--- Begin ---

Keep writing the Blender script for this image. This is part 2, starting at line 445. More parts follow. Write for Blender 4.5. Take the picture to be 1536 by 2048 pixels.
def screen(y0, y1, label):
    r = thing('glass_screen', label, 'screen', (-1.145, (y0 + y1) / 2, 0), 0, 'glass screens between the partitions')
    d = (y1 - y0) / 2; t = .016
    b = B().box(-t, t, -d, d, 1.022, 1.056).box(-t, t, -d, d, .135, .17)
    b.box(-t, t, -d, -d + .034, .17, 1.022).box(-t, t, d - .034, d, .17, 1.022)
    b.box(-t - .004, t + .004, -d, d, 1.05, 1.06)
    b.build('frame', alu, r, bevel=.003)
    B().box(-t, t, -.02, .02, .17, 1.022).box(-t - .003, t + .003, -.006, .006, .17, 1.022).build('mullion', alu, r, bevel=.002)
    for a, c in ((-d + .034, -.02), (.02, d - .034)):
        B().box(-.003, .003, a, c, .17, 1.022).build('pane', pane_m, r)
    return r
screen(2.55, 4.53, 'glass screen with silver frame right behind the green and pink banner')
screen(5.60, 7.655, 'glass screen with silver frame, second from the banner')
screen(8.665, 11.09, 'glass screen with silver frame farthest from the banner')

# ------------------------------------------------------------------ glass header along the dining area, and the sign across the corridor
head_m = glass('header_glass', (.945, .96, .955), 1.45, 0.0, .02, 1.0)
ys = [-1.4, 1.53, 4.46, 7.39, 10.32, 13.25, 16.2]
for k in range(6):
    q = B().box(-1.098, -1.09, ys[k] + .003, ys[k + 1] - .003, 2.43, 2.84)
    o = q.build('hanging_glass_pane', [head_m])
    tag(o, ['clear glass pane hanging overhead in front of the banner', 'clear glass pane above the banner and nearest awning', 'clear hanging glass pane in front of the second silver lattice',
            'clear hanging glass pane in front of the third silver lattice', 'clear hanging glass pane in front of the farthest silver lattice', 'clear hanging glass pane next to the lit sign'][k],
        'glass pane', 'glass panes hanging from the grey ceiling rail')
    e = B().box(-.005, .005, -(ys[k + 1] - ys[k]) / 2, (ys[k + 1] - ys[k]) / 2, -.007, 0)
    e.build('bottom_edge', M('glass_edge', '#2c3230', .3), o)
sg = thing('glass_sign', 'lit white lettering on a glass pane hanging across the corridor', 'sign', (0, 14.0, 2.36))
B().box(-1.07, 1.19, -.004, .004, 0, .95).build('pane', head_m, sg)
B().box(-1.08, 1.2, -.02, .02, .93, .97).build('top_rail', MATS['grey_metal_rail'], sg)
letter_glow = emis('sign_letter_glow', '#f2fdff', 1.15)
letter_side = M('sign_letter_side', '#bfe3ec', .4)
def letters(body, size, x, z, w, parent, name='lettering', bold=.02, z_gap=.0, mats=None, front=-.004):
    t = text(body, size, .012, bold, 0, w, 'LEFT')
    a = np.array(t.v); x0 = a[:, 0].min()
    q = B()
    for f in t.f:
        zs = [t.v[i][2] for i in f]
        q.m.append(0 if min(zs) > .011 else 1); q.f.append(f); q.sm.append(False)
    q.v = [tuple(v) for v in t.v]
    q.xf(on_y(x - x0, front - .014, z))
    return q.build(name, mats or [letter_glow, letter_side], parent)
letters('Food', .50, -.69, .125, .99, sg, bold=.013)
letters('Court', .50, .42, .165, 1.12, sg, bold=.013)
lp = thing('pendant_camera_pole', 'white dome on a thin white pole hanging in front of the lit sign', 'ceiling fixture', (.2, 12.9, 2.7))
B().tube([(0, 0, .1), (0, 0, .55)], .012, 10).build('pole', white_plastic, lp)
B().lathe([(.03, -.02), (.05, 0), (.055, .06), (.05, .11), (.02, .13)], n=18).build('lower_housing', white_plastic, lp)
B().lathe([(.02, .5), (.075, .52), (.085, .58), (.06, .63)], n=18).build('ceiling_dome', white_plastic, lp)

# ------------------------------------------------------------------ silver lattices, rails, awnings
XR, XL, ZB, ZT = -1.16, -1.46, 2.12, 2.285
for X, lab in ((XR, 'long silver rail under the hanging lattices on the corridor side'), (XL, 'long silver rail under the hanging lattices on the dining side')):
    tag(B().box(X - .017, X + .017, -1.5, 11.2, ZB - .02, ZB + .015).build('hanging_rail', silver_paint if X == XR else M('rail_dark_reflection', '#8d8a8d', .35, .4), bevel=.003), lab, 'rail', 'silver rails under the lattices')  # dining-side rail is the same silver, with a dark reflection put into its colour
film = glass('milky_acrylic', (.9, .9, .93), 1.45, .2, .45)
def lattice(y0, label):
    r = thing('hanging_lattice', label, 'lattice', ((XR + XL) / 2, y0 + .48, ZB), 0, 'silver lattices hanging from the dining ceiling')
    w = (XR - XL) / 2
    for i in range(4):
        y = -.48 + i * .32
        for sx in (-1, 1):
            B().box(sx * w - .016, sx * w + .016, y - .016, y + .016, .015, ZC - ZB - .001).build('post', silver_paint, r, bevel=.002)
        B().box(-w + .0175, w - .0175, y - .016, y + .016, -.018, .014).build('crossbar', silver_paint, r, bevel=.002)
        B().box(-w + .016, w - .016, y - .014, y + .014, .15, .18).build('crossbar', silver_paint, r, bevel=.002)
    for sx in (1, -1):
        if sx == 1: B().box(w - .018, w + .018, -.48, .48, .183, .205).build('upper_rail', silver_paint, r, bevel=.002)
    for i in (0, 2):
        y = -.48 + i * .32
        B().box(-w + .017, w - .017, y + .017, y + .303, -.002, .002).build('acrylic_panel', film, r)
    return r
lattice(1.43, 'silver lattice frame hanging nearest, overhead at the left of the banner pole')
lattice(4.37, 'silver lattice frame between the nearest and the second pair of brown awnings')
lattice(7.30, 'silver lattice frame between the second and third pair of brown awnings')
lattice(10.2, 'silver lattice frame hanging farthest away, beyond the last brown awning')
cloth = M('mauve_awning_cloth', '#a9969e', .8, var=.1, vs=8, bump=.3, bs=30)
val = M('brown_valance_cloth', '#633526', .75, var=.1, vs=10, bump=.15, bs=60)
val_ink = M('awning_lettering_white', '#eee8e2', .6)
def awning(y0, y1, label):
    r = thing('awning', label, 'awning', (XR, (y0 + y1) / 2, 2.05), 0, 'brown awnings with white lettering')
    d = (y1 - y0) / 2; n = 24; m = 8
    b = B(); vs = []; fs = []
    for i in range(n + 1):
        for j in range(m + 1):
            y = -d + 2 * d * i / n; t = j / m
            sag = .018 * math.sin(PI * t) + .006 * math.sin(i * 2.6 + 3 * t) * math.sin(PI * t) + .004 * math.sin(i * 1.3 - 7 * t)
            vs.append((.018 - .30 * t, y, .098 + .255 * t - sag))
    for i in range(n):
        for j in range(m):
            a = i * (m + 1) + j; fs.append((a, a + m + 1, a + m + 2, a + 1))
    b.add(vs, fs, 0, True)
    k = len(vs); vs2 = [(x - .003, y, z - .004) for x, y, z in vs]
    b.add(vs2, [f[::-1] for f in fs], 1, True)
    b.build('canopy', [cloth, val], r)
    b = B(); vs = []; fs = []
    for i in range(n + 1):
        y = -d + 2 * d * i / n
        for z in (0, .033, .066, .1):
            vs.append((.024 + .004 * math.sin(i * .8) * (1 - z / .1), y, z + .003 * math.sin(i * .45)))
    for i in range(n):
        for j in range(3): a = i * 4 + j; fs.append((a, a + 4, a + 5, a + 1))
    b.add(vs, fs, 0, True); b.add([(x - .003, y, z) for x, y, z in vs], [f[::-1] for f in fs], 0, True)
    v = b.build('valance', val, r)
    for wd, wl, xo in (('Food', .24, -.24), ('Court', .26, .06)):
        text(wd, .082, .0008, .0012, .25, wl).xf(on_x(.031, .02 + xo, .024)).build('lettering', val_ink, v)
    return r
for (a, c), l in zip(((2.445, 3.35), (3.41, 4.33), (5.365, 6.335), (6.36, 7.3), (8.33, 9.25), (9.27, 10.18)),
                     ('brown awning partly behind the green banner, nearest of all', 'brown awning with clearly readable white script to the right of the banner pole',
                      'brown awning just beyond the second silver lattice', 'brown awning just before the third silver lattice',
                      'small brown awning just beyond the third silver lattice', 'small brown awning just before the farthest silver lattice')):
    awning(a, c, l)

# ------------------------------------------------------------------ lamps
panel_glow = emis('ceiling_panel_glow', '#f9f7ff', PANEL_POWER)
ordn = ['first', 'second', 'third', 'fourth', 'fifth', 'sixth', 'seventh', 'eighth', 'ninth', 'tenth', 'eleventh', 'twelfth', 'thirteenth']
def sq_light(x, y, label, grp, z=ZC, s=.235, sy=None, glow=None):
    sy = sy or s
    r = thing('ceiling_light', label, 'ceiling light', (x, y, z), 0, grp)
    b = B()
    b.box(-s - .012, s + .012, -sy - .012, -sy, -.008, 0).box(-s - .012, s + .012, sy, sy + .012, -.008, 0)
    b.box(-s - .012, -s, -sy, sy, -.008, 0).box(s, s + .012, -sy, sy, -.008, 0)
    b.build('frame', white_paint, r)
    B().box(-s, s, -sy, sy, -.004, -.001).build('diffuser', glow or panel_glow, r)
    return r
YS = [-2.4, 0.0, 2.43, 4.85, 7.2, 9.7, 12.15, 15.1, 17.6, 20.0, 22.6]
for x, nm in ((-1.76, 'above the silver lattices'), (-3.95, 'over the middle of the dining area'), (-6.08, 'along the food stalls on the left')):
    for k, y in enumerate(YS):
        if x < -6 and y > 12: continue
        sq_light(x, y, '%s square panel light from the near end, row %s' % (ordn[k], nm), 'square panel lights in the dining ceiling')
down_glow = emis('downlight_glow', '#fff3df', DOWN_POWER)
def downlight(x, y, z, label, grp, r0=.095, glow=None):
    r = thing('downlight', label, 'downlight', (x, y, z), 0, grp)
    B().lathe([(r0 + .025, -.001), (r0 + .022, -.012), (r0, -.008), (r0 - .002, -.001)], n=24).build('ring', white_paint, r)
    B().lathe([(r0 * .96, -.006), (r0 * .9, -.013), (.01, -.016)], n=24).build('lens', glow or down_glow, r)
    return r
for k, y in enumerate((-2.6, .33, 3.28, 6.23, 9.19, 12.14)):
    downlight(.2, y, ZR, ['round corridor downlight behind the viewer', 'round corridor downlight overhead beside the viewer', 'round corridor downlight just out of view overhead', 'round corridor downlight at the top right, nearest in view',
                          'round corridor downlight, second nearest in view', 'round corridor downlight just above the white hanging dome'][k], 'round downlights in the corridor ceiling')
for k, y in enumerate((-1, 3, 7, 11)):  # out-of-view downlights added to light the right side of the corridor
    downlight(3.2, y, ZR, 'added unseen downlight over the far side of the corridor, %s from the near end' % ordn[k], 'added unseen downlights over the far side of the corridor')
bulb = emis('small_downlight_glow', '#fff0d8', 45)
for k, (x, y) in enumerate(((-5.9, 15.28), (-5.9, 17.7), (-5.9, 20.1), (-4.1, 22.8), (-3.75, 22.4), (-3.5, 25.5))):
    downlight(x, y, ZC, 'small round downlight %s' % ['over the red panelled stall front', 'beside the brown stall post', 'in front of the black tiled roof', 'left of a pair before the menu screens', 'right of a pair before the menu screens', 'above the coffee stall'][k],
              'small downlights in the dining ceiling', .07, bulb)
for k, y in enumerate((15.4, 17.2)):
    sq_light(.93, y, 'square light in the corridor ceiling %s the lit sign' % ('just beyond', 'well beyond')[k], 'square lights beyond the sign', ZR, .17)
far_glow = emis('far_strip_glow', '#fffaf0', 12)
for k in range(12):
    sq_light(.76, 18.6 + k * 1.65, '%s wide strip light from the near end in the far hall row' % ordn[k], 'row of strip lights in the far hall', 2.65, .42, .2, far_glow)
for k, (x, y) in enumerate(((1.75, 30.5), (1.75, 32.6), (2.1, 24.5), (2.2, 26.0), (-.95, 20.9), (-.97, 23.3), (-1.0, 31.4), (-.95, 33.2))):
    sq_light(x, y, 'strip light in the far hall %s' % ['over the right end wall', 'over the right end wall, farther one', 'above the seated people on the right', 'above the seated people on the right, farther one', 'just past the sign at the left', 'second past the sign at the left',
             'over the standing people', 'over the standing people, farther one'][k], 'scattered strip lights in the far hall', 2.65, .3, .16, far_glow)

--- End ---
--- Begin ---

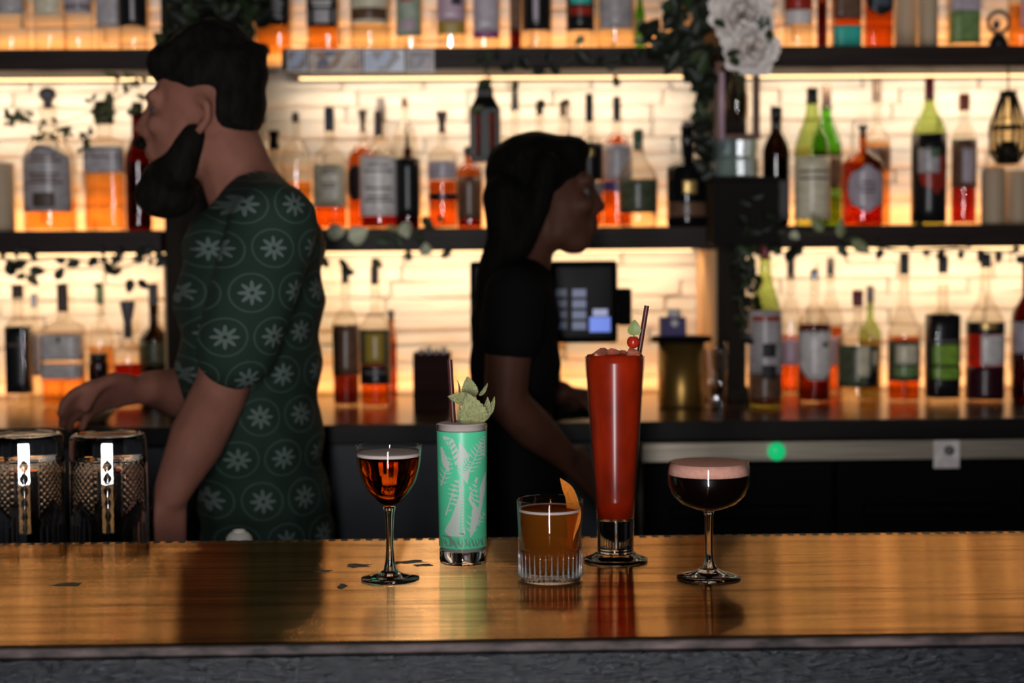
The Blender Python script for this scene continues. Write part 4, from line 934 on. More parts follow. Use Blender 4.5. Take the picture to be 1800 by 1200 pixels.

--- End ---

What do the lines above say from the one containing "Keep writing the" down to the one containing "screen(8.665, 11.09, 'glass"? Return them exactly, both end lines included, and only them.

Keep writing the Blender script for this image. This is part 2, starting at line 445. More parts follow. Write for Blender 4.5. Take the picture to be 1536 by 2048 pixels.
def screen(y0, y1, label):
    r = thing('glass_screen', label, 'screen', (-1.145, (y0 + y1) / 2, 0), 0, 'glass screens between the partitions')
    d = (y1 - y0) / 2; t = .016
    b = B().box(-t, t, -d, d, 1.022, 1.056).box(-t, t, -d, d, .135, .17)
    b.box(-t, t, -d, -d + .034, .17, 1.022).box(-t, t, d - .034, d, .17, 1.022)
    b.box(-t - .004, t + .004, -d, d, 1.05, 1.06)
    b.build('frame', alu, r, bevel=.003)
    B().box(-t, t, -.02, .02, .17, 1.022).box(-t - .003, t + .003, -.006, .006, .17, 1.022).build('mullion', alu, r, bevel=.002)
    for a, c in ((-d + .034, -.02), (.02, d - .034)):
        B().box(-.003, .003, a, c, .17, 1.022).build('pane', pane_m, r)
    return r
screen(2.55, 4.53, 'glass screen with silver frame right behind the green and pink banner')
screen(5.60, 7.655, 'glass screen with silver frame, second from the banner')
screen(8.665, 11.09, 'glass screen with silver frame farthest from the banner')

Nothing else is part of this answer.